== DATASET EXCERPT

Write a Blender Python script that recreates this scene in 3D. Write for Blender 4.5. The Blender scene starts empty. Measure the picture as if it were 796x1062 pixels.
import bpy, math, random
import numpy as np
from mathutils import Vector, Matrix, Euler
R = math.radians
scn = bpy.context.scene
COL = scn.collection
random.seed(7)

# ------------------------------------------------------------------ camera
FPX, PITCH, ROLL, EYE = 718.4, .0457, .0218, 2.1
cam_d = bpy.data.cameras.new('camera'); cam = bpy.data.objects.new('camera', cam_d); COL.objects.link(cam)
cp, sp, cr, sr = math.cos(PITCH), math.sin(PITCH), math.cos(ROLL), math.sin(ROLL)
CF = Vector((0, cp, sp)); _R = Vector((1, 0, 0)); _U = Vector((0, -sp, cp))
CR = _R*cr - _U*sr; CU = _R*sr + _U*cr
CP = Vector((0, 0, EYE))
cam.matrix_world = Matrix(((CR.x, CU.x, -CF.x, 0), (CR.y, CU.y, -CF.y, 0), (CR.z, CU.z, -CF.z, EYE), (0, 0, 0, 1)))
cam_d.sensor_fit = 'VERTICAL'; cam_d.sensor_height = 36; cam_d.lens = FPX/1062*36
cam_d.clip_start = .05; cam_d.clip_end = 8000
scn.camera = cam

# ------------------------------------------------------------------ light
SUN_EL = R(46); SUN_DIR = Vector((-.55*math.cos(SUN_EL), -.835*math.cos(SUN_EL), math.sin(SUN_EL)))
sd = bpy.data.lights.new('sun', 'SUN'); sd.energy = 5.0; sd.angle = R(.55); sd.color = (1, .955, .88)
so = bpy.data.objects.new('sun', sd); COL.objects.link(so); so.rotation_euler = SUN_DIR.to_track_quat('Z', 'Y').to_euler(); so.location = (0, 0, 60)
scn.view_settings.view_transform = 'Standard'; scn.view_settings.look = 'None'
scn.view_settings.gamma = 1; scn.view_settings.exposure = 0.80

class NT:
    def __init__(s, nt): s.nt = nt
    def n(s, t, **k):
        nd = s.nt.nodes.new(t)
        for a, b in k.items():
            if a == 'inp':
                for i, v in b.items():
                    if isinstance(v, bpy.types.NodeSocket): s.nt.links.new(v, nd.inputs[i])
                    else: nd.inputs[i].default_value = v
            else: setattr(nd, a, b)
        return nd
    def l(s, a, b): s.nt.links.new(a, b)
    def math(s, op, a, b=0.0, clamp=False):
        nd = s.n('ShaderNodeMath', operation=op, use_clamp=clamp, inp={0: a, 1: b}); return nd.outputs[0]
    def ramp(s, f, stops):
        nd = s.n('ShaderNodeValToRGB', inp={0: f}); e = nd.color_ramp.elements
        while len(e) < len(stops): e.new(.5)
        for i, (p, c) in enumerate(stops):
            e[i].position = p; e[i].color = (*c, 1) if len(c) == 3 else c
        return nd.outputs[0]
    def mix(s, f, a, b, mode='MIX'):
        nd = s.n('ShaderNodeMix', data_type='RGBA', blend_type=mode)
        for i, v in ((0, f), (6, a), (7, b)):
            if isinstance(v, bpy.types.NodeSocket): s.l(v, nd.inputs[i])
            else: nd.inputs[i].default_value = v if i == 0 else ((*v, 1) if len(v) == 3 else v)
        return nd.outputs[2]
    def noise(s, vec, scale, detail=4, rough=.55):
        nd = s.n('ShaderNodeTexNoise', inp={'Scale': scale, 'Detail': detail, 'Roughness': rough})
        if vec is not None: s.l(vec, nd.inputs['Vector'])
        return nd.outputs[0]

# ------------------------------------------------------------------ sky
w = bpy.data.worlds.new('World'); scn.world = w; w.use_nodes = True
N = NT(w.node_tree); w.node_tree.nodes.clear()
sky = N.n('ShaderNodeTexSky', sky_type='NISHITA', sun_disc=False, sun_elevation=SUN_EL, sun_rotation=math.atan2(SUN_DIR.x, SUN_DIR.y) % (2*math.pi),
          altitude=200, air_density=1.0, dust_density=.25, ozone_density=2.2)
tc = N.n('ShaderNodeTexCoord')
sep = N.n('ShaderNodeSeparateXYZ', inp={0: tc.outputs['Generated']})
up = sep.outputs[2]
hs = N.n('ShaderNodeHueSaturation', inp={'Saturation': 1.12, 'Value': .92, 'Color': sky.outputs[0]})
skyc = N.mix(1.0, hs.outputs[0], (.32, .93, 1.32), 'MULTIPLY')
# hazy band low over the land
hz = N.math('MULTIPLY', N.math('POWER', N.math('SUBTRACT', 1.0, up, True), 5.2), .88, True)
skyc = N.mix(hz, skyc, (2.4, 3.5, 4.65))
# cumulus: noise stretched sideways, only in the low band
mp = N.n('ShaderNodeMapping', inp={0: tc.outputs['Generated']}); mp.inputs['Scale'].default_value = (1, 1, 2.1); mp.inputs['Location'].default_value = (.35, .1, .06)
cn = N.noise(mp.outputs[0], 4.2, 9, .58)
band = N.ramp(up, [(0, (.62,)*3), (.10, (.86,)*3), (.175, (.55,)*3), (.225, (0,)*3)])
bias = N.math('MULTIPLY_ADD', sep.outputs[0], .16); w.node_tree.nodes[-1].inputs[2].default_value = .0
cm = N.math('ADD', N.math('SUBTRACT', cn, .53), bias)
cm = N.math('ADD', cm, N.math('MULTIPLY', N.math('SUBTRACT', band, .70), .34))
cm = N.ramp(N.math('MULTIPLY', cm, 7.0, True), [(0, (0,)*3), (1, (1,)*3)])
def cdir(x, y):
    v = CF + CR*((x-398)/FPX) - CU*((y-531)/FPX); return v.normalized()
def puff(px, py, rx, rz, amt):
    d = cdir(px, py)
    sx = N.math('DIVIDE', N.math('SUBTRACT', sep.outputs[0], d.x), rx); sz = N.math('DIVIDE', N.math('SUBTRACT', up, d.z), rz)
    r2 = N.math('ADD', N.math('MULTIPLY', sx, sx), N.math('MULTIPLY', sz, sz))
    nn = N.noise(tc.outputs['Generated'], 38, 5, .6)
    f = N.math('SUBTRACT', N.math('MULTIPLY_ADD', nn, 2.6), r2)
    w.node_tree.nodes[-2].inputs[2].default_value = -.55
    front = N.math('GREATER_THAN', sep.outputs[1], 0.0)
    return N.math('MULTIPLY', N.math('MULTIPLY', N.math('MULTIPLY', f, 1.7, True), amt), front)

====

* SHORT EXERCISE
All of the material above needs to be retyped word for word.

* EXPECTED ANSWER
Write a Blender Python script that recreates this scene in 3D. Write for Blender 4.5. The Blender scene starts empty. Measure the picture as if it were 796x1062 pixels.
import bpy, math, random
import numpy as np
from mathutils import Vector, Matrix, Euler
R = math.radians
scn = bpy.context.scene
COL = scn.collection
random.seed(7)

# ------------------------------------------------------------------ camera
FPX, PITCH, ROLL, EYE = 718.4, .0457, .0218, 2.1
cam_d = bpy.data.cameras.new('camera'); cam = bpy.data.objects.new('camera', cam_d); COL.objects.link(cam)
cp, sp, cr, sr = math.cos(PITCH), math.sin(PITCH), math.cos(ROLL), math.sin(ROLL)
CF = Vector((0, cp, sp)); _R = Vector((1, 0, 0)); _U = Vector((0, -sp, cp))
CR = _R*cr - _U*sr; CU = _R*sr + _U*cr
CP = Vector((0, 0, EYE))
cam.matrix_world = Matrix(((CR.x, CU.x, -CF.x, 0), (CR.y, CU.y, -CF.y, 0), (CR.z, CU.z, -CF.z, EYE), (0, 0, 0, 1)))
cam_d.sensor_fit = 'VERTICAL'; cam_d.sensor_height = 36; cam_d.lens = FPX/1062*36
cam_d.clip_start = .05; cam_d.clip_end = 8000
scn.camera = cam

# ------------------------------------------------------------------ light
SUN_EL = R(46); SUN_DIR = Vector((-.55*math.cos(SUN_EL), -.835*math.cos(SUN_EL), math.sin(SUN_EL)))
sd = bpy.data.lights.new('sun', 'SUN'); sd.energy = 5.0; sd.angle = R(.55); sd.color = (1, .955, .88)
so = bpy.data.objects.new('sun', sd); COL.objects.link(so); so.rotation_euler = SUN_DIR.to_track_quat('Z', 'Y').to_euler(); so.location = (0, 0, 60)
scn.view_settings.view_transform = 'Standard'; scn.view_settings.look = 'None'
scn.view_settings.gamma = 1; scn.view_settings.exposure = 0.80

class NT:
    def __init__(s, nt): s.nt = nt
    def n(s, t, **k):
        nd = s.nt.nodes.new(t)
        for a, b in k.items():
            if a == 'inp':
                for i, v in b.items():
                    if isinstance(v, bpy.types.NodeSocket): s.nt.links.new(v, nd.inputs[i])
                    else: nd.inputs[i].default_value = v
            else: setattr(nd, a, b)
        return nd
    def l(s, a, b): s.nt.links.new(a, b)
    def math(s, op, a, b=0.0, clamp=False):
        nd = s.n('ShaderNodeMath', operation=op, use_clamp=clamp, inp={0: a, 1: b}); return nd.outputs[0]
    def ramp(s, f, stops):
        nd = s.n('ShaderNodeValToRGB', inp={0: f}); e = nd.color_ramp.elements
        while len(e) < len(stops): e.new(.5)
        for i, (p, c) in enumerate(stops):
            e[i].position = p; e[i].color = (*c, 1) if len(c) == 3 else c
        return nd.outputs[0]
    def mix(s, f, a, b, mode='MIX'):
        nd = s.n('ShaderNodeMix', data_type='RGBA', blend_type=mode)
        for i, v in ((0, f), (6, a), (7, b)):
            if isinstance(v, bpy.types.NodeSocket): s.l(v, nd.inputs[i])
            else: nd.inputs[i].default_value = v if i == 0 else ((*v, 1) if len(v) == 3 else v)
        return nd.outputs[2]
    def noise(s, vec, scale, detail=4, rough=.55):
        nd = s.n('ShaderNodeTexNoise', inp={'Scale': scale, 'Detail': detail, 'Roughness': rough})
        if vec is not None: s.l(vec, nd.inputs['Vector'])
        return nd.outputs[0]

# ------------------------------------------------------------------ sky
w = bpy.data.worlds.new('World'); scn.world = w; w.use_nodes = True
N = NT(w.node_tree); w.node_tree.nodes.clear()
sky = N.n('ShaderNodeTexSky', sky_type='NISHITA', sun_disc=False, sun_elevation=SUN_EL, sun_rotation=math.atan2(SUN_DIR.x, SUN_DIR.y) % (2*math.pi),
          altitude=200, air_density=1.0, dust_density=.25, ozone_density=2.2)
tc = N.n('ShaderNodeTexCoord')
sep = N.n('ShaderNodeSeparateXYZ', inp={0: tc.outputs['Generated']})
up = sep.outputs[2]
hs = N.n('ShaderNodeHueSaturation', inp={'Saturation': 1.12, 'Value': .92, 'Color': sky.outputs[0]})
skyc = N.mix(1.0, hs.outputs[0], (.32, .93, 1.32), 'MULTIPLY')
# hazy band low over the land
hz = N.math('MULTIPLY', N.math('POWER', N.math('SUBTRACT', 1.0, up, True), 5.2), .88, True)
skyc = N.mix(hz, skyc, (2.4, 3.5, 4.65))
# cumulus: noise stretched sideways, only in the low band
mp = N.n('ShaderNodeMapping', inp={0: tc.outputs['Generated']}); mp.inputs['Scale'].default_value = (1, 1, 2.1); mp.inputs['Location'].default_value = (.35, .1, .06)
cn = N.noise(mp.outputs[0], 4.2, 9, .58)
band = N.ramp(up, [(0, (.62,)*3), (.10, (.86,)*3), (.175, (.55,)*3), (.225, (0,)*3)])
bias = N.math('MULTIPLY_ADD', sep.outputs[0], .16); w.node_tree.nodes[-1].inputs[2].default_value = .0
cm = N.math('ADD', N.math('SUBTRACT', cn, .53), bias)
cm = N.math('ADD', cm, N.math('MULTIPLY', N.math('SUBTRACT', band, .70), .34))
cm = N.ramp(N.math('MULTIPLY', cm, 7.0, True), [(0, (0,)*3), (1, (1,)*3)])
def cdir(x, y):
    v = CF + CR*((x-398)/FPX) - CU*((y-531)/FPX); return v.normalized()
def puff(px, py, rx, rz, amt):
    d = cdir(px, py)
    sx = N.math('DIVIDE', N.math('SUBTRACT', sep.outputs[0], d.x), rx); sz = N.math('DIVIDE', N.math('SUBTRACT', up, d.z), rz)
    r2 = N.math('ADD', N.math('MULTIPLY', sx, sx), N.math('MULTIPLY', sz, sz))
    nn = N.noise(tc.outputs['Generated'], 38, 5, .6)
    f = N.math('SUBTRACT', N.math('MULTIPLY_ADD', nn, 2.6), r2)
    w.node_tree.nodes[-2].inputs[2].default_value = -.55
    front = N.math('GREATER_THAN', sep.outputs[1], 0.0)
    return N.math('MULTIPLY', N.math('MULTIPLY', N.math('MULTIPLY', f, 1.7, True), amt), front)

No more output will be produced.